RECORD DROP IN HOME PRICES AND PLUNGE IN CONSUMER CONFIDENCE SINK STOCKS -- HOMEBUILDERS, FINANCIALS, AND SMALL CAPS LEAD DECLINE -- BOND YIELDS FALL AS VOLATILITY AND THE YEN JUMP
FINANCIALS AND SMALL CAPS FALL THE HARDEST... Tonight's message is largely a repeat of the message I sent this morning. Except that things got even worse as the day wore on. I wrote last week that one of the ways to tell if the market rebound had any staying power was to watch financials and small caps. I pointed out that the Financials SPDR (XLF) and the Russell 2000 Small Cap Index needed to clear their August highs to lend support to the market. Failure to do so would be a negative sign. Chart 1 shows the XLF gapping down today after failing a recent test of its August high and its 50-day moving average. Although volume was light, it picked up a bit on today's price drop. Chart 2 shows the Russell 2000 iShares (IWM) also gapping down today on rising volume after failing a test of its August high and its 200-day moving average. The fact that those two groups led the market lower strongly suggests that the market rally has come to an end. News of a record second quarter drop in home prices pushed homebuilders into a 4% loss for the day. Other big losers were basic materials, transports, and cyclical stocks. The smallest losses were seen in the defensive consumer staples, healthcare, and utilities. The fact that consumer confidence fell the most in nearly two years didn't help.

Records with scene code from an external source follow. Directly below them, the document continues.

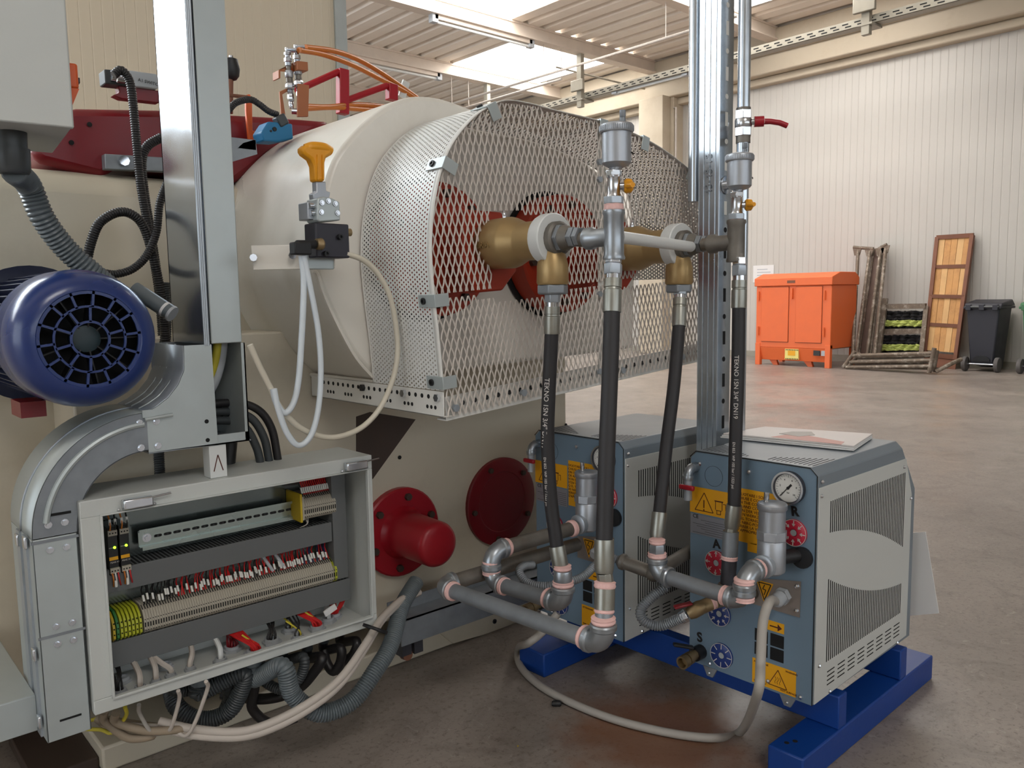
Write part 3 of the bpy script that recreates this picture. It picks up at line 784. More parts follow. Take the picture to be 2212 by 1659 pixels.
def hose(label, pts, r, i0, i1, r_f=.0198, print_at=(), low_nut=True):
    # pts run from the upper fitting to the lower fitting; the rubber lies between pts[i0] and pts[i1]
    t = thing('water_hose', label, 'hose', pts[-1], 'black rubber water hoses')
    rub = spline(pts[i0:i1+1], 10)
    MB().tube(rub, r, 20).build('rubber_hose', rubber, t)
    a, b = pts[i0], pts[i0-1]; d = (b-a).normalized(); L = (b-a).length
    MB().lathe(a-d*.006, d, [(0, r*1.02), (0, r_f*.98), (.003, r_f), (L*.72, r_f), (L*.74, r_f*.9), (L*.8, r_f*.88), (L*.82, r_f*.98), (L+.006, r_f*.98)], 24).build('ferrule', ferr, t)
    d2 = (pts[0]-b).normalized(); L2 = (pts[0]-b).length
    MB().lathe(b, d2, [(0, r_f*.86), (L2*.18, r_f*.86)], 18).build('collar', chrome, t)
    MB().lathe(b+d2*L2*.16, d2, [(0, r_f*.95), (.002, r_f*1.04), (L2*.40, r_f*1.04)], 6).build('hex_nut', galv, t, bevel=.0012)
    MB().lathe(b+d2*L2*.55, d2, [(0, r_f*.8), (L2*.04, r_f*.96), (L2*.3, r_f*.96)], 6).build('hex_nut', shiny, t, bevel=.0012)
    MB().cyl(b+d2*L2*.5, pts[0], r_f*.7, n=14).build('nipple', steelp, t)
    a, b = pts[i1], pts[i1+1]; d = (b-a).normalized(); L = (b-a).length
    MB().lathe(a-d*.006, d, [(0, r*1.02), (0, r_f*1.02), (.003, r_f*1.04), (L*.9, r_f*1.04), (L+.004, r_f*.9)], 24).build('ferrule', ferr, t)
    MB().lathe(b-d*.003, pts[-1]-b, [(0, r_f*.86), ((pts[-1]-b).length+.022, r_f*.86)], 8).build('tail_piece', ferr, t, bevel=.001)
    for body, s, sz, off in print_at:
        p, dd = along(rub, s)
        tocam = (O-p); tocam -= dd*tocam.dot(dd); tocam.normalize()
        side = dd.cross(tocam)
        nn = (tocam*math.cos(off)+side*math.sin(off)).normalized()
        ydir = nn.cross(dd)
        text(body, sz, p+nn*(r+.0004), dd, ydir, inkw, t, extrude=.0002)
    return t
def lerp(a, b, k): return a+(b-a)*k
# hose from the near rotary union's lower outlet
h1 = [at_x(x, y, 1.2225) for x, y in ((1194, 606), (1193, 662), (1192, 715), (1185, 860), (1183, 960), (1190, 1080), (1204, 1186), (1213, 1236), (1216, 1278))]
hose('black water hose hanging from the near bronze union, printed white', h1, .0152, 2, 6, .0172,
     (('TEKNO 1SN 3/4" DN19', .10, .0155, .35), ('EN 853  WP 105 bar / 1523 psi', .275, .0085, .5)))
Y0, Y1 = 1.073, .989
q1 = [(1325, 545), (1324, 603), (1322, 668), (1318, 800), (1310, 1000), (1305, 1172), (1305, 1240), (1307, 1252)]
h2 = [at_y(x, y, lerp(Y0, Y1, (y-540)/850)) for x, y in q1]
hose('thickest looking black hose hanging from the near steel tee', h2, .0162, 2, 5, .0182)
q3 = [(1470, 605), (1469, 645), (1467, 700), (1456, 830), (1440, 960), (1424, 1112), (1419, 1165), (1418, 1172)]
h3 = [at_x(x, y, lerp(1.664, 1.487, (y-600)/635)) for x, y in q3]
hose('slanting black hose hanging from the far bronze union', h3, .0155, 2, 5, .0175)
q4 = [(1597, 548), (1597, 606), (1596, 660), (1594, 800), (1589, 950), (1586, 1096), (1580, 1142), (1579, 1148)]
h4 = [at_x(x, y, lerp(1.654, 1.6, (y-540)/730)) for x, y in q4]
hose('black hose beside the strut ending at the near water unit, printed white', h4, .0152, 2, 5, .0175,
     (('TEKNO 1SN 3/4" DN19', .115, .0145, .25), ('EN 853  WP 105 bar / 1523 psi', .315, .0085, .25)))

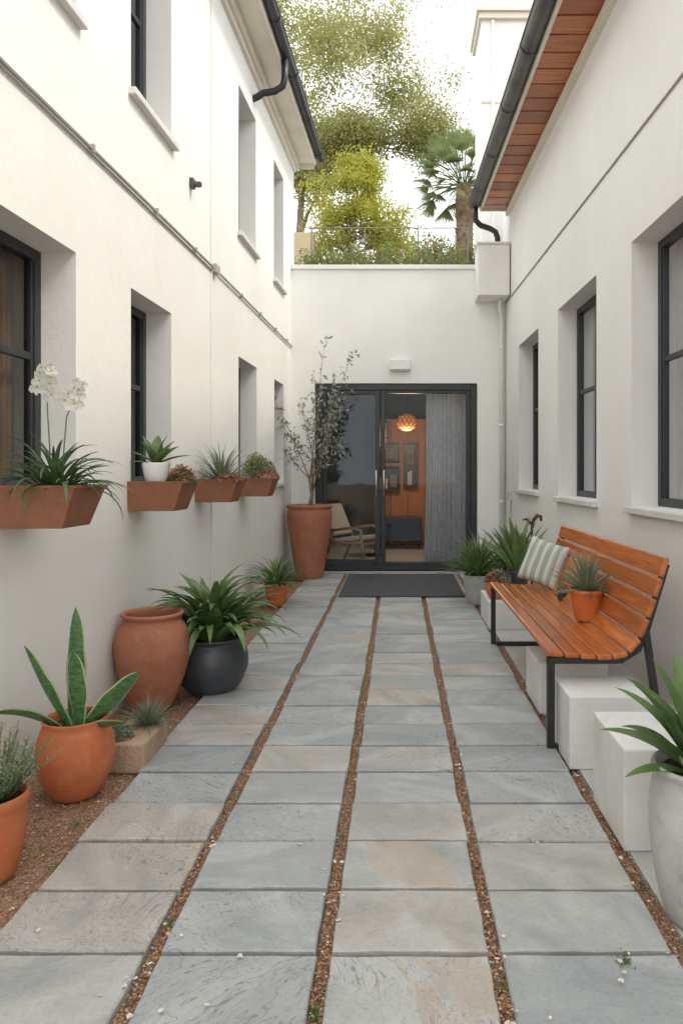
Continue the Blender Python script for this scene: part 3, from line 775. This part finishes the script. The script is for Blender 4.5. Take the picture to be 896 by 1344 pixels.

Nor did the fact that bond yields continued to drop, while the Japanese Yen and the VIX jumped.

Chart 1

Chart 2
BUYING BONDS, VOLATILITY, AND THE YEN ... I wrote last week that the inability of bond yields to turn up called into question the staying power of the stock market rally. After today, things look even worse. Chart 3 shows the 10-Year T-Note Yield falling to the lowest level since March. That means that investors were buying bonds in a flight to safety from stocks. [T-Bill rates also fell today for the first time in a week]. While bond prices were rising, so was volatility. Chart 4 shows the Volatility (VIX) Index bouncing sharply (+16%) off chart support around the 20 level. A rising VIX means lower stock prices. The Japanese yen also gained more than 1% today. Chart 5 shows the Japanese Yen ETF (FXY) gaining more than 1%. A rising yen puts pressure on the carry trade and is a negative factor for global stock markets.

Chart 3

Chart 4

Chart 5
NYSE COMPOSITE FALLS BELOW 200-DAY LINE ... In this morning's message, I warned that the S&P 500 and the NYSE Composite Index were in danger of falling back below their 200-day moving average. Chart 6 shows the NYSE Composite Index doing just that (as did the S&P 500). I also warned that any pick-up in volume would be an additional negative sign. Unfortunately, trading activity on the big board did pick up today (although still relatively light). Big Board decliners beat gainers by a 5 to 1 margin (3 to 1 on the Nasdaq). All things considered, I think it's safe to assume that the short-term rally attempt has run its course and that a retest of the August lows now appears more likely.